Hawksmoor is considered the best steakhouse in the UK. There are good reasons to believe that claim is entirely true. The evidence unfolds in the chapters and details of this important book.
I discovered this book because one of the authors is Richard Turner who has also written Prime and Hog, two books reviewed here in the past two years. In Hawksmoor at Home Richard is teamed with Huw Gott and Will Beckett to write the definitive steakhouse cookbook.
The recipes are appropriately organized into chapters for:
- Meat
- Seafood
- Sides
- Cheese
- Breakfast and Brunch
- Puddings
- Cocktails
- Wine
Well, that “appropriate” organization is for a steakhouse, a most British steakhouse.
The Meat chapter is a hundred pages long and half of that is devoted to the history of beef in Britain, types of cattle, the appropriate slaughtering of animals, and the chemistry of cooking meat to get the Maillard chemical reaction and the umami flavor that captivates us.
The first meat recipes are, happily, for burgers and chile cheese dogs, but there is prime rib there eventually.

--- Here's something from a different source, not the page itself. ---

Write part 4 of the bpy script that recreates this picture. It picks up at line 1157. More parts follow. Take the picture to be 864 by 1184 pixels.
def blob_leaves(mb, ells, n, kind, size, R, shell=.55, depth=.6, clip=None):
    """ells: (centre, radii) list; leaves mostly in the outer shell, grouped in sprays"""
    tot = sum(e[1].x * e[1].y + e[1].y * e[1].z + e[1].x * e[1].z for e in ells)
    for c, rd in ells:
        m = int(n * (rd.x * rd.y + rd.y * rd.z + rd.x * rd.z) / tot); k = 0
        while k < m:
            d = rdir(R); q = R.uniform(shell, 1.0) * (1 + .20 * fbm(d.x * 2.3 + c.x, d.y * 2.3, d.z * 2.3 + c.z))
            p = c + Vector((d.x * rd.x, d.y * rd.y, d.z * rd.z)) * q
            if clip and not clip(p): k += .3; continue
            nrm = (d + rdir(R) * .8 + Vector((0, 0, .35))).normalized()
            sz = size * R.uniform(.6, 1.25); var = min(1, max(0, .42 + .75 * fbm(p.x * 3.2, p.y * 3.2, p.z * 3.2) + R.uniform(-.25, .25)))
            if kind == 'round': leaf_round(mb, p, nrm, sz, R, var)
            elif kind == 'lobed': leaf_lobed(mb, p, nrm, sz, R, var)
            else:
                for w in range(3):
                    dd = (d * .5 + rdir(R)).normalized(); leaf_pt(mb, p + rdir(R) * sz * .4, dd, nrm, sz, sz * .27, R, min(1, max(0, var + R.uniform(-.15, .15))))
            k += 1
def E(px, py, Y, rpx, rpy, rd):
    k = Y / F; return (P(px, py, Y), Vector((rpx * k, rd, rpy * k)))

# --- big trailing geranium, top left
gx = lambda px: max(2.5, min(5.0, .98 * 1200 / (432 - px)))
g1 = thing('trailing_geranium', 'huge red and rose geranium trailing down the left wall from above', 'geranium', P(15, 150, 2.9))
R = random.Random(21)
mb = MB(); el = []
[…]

Beyond beef, you’ll find very British recipes like:
Grilled Lamb Chops with Mint and Caper Sauce
Roast Chicken with Bacon Scotch Eggs [pictured below]
Other recipes, featuring ingredients or combinations Americans might not recognize, including:
Grilled Clams in Bacon Bone Broth
Duck Fat Roast Potatoes
Salt-Baked Beets with Childwickbury Goat’s Cheese
Sticky Toffee Pudding
Apple Pie with Tom and Jerry Custard
Poor Knights of Windsor: Brioche, Custard and Caramelized Apples
Marmalade Cocktail: jam, gin, Campari and lemon juice
London Stout Float: Guinness, vanilla ice cream, and blackberry syrup
Sometimes a British recipe can have a name that gives you no clue of what the devil it might be. That Poor Knights of Windsor dessert is a perfect example. Some “common” recipes, like apple pie, can be elevated with custard, but not just any custard. No, it’s Tom and Jerry Custard.
The cheese chapter is a masterpiece. Here you have a restaurant team with decades of experience sampling and employing the complex array of British cheeses. And, now you get their recommendations for the very best selections to be teamed with meats or with veggies, like those salt-baked beets.
This is far more than a cookbook. It’s a meat experience. Reading this serious book— and that might take you many hours of study — and you’ll find yourself far better educated to select, to cook, and ultimately to enjoy your beef. Or any of the other perfected dishes appearing here.
The Hawksmoor group has announced that they will be opening a USA version in The World Trade Center in New York City in late 2017. I won’t need that plane ticket now. And, in the meantime, I have this very interesting book. If you eat beef, it’s worth a visit.